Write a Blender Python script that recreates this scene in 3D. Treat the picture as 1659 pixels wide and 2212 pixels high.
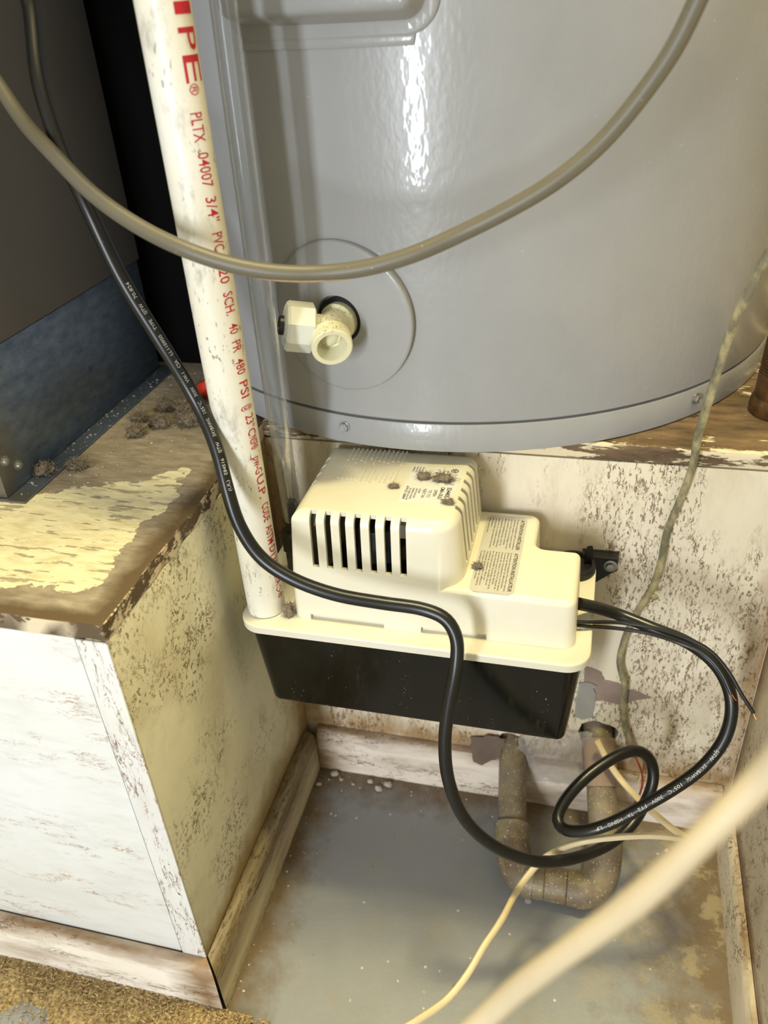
import bpy, bmesh, math, random
from mathutils import Matrix, Vector, noise as mnoise

random.seed(7)
for _o in list(bpy.data.objects):
    bpy.data.objects.remove(_o)
scene = bpy.context.scene
COL = scene.collection

# ------------------------------------------------------------------ camera, light, exposure
cam_d = bpy.data.cameras.new('camera')
cam = bpy.data.objects.new('camera', cam_d)
COL.objects.link(cam)
# world axes: x along the back wall, y into the picture, z up; metres; floor at z = 0, riser wall at y = 0
cam.matrix_world = Matrix(((0.96833906, -0.08531466, 0.23460791, 0.245),
                           (0.24290682, 0.53878323, -0.80666530, -0.5245),
                           (-0.05758243, 0.83811338, 0.54244836, 0.656),
                           (0, 0, 0, 1)))
cam_d.sensor_fit = 'HORIZONTAL'
cam_d.sensor_width = 36.0
cam_d.lens = 36.0 * 1790.0 / 1659.0
cam_d.clip_start = 0.01
cam_d.clip_end = 50
cam_d.dof.use_dof = True
cam_d.dof.focus_distance = 0.56
cam_d.dof.aperture_fstop = 10.5
scene.camera = cam

scene.view_settings.view_transform = 'Standard'
scene.view_settings.look = 'None'
scene.view_settings.gamma = 1.0
scene.view_settings.use_curve_mapping = False
scene.view_settings.exposure = 0.0
scene.cycles.max_bounces = 6
scene.cycles.diffuse_bounces = 2
scene.cycles.glossy_bounces = 2
scene.cycles.transmission_bounces = 7
scene.cycles.caustics_reflective = False
scene.cycles.caustics_refractive = False

world = bpy.data.worlds.new('world')
scene.world = world
world.use_nodes = True
world.node_tree.nodes['Background'].inputs[0].default_value = (1.0, 0.94, 0.72, 1)
world.node_tree.nodes['Background'].inputs[1].default_value = 0.58


def area(name, loc, target, sx, sy, energy, colour):
    d = bpy.data.lights.new(name, 'AREA')
    d.shape = 'RECTANGLE'
    d.size, d.size_y, d.energy, d.color = sx, sy, energy, colour
    o = bpy.data.objects.new(name, d)
    COL.objects.link(o)
    o.location = loc
    o.rotation_euler = (Vector(target) - Vector(loc)).to_track_quat('-Z', 'Y').to_euler()
    return o


# daylight from the doorway behind the photographer, low and a little to the left
area('doorway_daylight', (-0.19, -1.98, 0.66), (0.125, 0.0, 0.40), 0.17, 0.85, 31.0, (0.87, 0.93, 1.0))
# warm ceiling bulb high above, just over the front of the water heater
_d = bpy.data.lights.new('ceiling_bulb', 'POINT')
_d.energy, _d.color, _d.shadow_soft_size = 185.0, (1.0, 0.90, 0.50), 0.16
_o = bpy.data.objects.new('ceiling_bulb', _d)
COL.objects.link(_o)
_o.location = (0.30, 0.005, 2.45)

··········

State how many lines of the listing include "picture", and nothing more.

2